Exercise goal -
Return the number of lines holding "brown", with nothing added.

Supplied material -
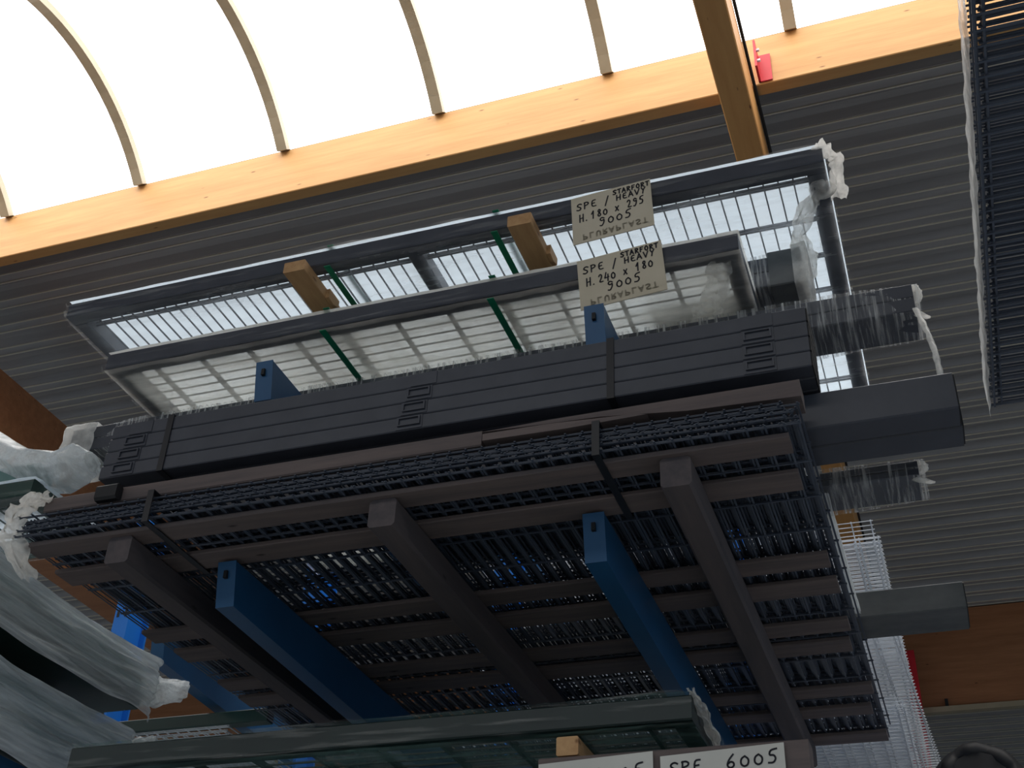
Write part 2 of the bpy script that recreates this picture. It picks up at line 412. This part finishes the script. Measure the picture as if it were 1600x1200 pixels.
# dunnage planks on the panels
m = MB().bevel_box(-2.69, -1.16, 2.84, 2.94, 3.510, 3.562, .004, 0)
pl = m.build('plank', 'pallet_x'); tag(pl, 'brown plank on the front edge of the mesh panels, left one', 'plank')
sp = thing('split_plank', 'split brown plank with a pale splinter on the mesh panels', 'plank', (-.7, 2.9, 3.51))
MB().prism([(-1.17, 3.556), (-.95, 3.562), (-.24, 3.566), (-.24, 3.512), (-.55, 3.520), (-.80, 3.545), (-1.02, 3.551)], 1, 2.84, 2.93).build('board', 'pallet_x', sp)
MB().prism([(-1.15, 3.512), (-1.15, 3.535), (-.95, 3.535), (-.70, 3.523), (-.66, 3.516), (-.9, 3.510)], 1, 2.82, 2.90).build('splinter', 'pallet_x', sp)
tag(MB().bevel_box(-2.47, -2.39, 2.805, 2.838, 3.505, 3.56, .008, 0).build('spacer_block', 'rubber'), 'small black block clipped on the left plank', 'block')

# big tubes lying on the panels
def hollow_tube(mb, x0, x1, y0, y1, z0, z1, t=.004):
    mb.bevel_box(x0, x1, y0, y1, z0, z1, .005, 0)
    return mb
def box_tube(name, label, cat, x0, x1, y0, y1, z0, z1, mat, group=None, cap=True):
    r = thing(name, label, cat, ((x0+x1)/2, y0, z0), group)
    MB().bevel_box(x0, x1, y0, y1, z0, z1, .004, 0).build('tube', mat, r)
    if cap: MB().bevel_box(x1, x1+.004, y0+.004, y1-.004, z0+.004, z1-.004, .003, 0).build('end_cap', 'rubber', r)
    return r
box_tube('post_tube', 'thick black square tube jutting out right of the mesh panels, front one', 'tube', -2.3, .157, 3.0, 3.10, 3.505, 3.622, 'black_coat', 'thick black tubes on the panels')
box_tube('post_tube', 'thick black square tube jutting out right of the mesh panels, rear one', 'tube', -2.3, .162, 3.104, 3.21, 3.505, 3.622, 'black_coat', 'thick black tubes on the panels')
box_tube('grey_tube', 'wide grey tube jutting out right, low beside the galvanised panels', 'tube', -1.6, .12, 4.3, 4.50, 3.505, 3.605, 'grey_coat')

# front bundle: four rows of posts with latch plates
row = .0522
ROWN = ['top row', 'second row', 'third row', 'bottom row']
DEPN = ['front', 'middle', 'rear']
for d in range(3):
    for k in range(4):
        z1 = 3.842-k*row
        x0 = -2.525-.004*k
        y0 = 2.88+.062*d
        r = thing('fence_post', 'black rectangular fence post in the strapped bundle, %s, %s one' % (ROWN[k], DEPN[d]), 'post', (-1.4, y0, z1-row), 'black posts in the strapped bundle')
        MB().bevel_box(x0, -.205, y0, y0+.06, z1-row+.001, z1-.0005, .003, 0).build('tube', 'black_coat', r)
        MB().box(-.205, -.201, y0+.004, y0+.056, z1-row+.004, z1-.004).build('end_cap', 'rubber', r)
        if d == 0:
            for bx in ((-2.45, -2.375), (-1.42, -1.345), (-.385, -.305)):
                a, b = bx; a -= .012*k*(bx[0] < -1); b -= .012*k*(bx[0] < -1)
                p = MB().box(a-.006, b+.006, y0-.0025, y0, z1-row+.004, z1-.003).build('latch_plate', 'black_coat', r)
                m = MB()
                m.box(a, b, y0-.009, y0-.002, z1-.012, z1-.008); m.box(a, a+.005, y0-.009, y0-.002, z1-.034, z1-.012); m.box(b-.005, b, y0-.009, y0-.002, z1-.034, z1-.012)
                m.box(a, b, y0-.009, y0-.002, z1-.038, z1-.034)
                if k: m.build('latch_loop', 'black_coat', p)
for x, lab in ((-2.30, 'dark strap round the post bundle, near its left end'), (-.78, 'dark strap round the post bundle, near its right end')):
    tag(strap_around('strap', 'strap_black', x, 2.878, 3.066, 3.631, 3.8435, .022), lab, 'strap')

# ------------------------------------------------------------------ film-wrapped profiles
def wrapped_profile(name, label, x0, x1, y0, y1, z0, z1, tail=True, mat='black_coat', fm='film_profile'):
    r = thing(name, label, 'profile', ((x0+x1)/2, y0, z0))
    zm = (z0+z1)/2
    p = MB().bevel_box(x0+.02, x1-.02, y0+.006, y1-.006, z0+.006, zm-.001, .003, 0).bevel_box(x0+.02, x1-.02, y0+.006, y1-.006, zm+.001, z1-.006, .003, 0)
    p.build('profile_bars', mat, r)
    shell(MB(), x0, x1, y0, y1, z0, z1, .004, 0, 110, 22, (.25, .12)).build('stretch_film', fm, r, smooth=True)
    if tail:
        def fn(u, v):
            a = 2*math.pi*v
            k = .012+.008*nz(u*9, math.cos(a)*2, math.sin(a)*2)
            return (x1-.012+.03*math.sin(u*7)*u+k*math.cos(a)*1.2, y0+.03+k*math.sin(a), z1-(z1-z0+.01)*u)
        MB().grid(fn, 24, 8, closed=True).build('film_end', 'film_crumple', r, smooth=True)
    return r
wp = wrapped_profile('wrapped_profile', 'long black profile in streaky stretch film on the upper blue arms', -3.17, .127, 3.36, 3.54, 4.12, 4.242)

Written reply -
2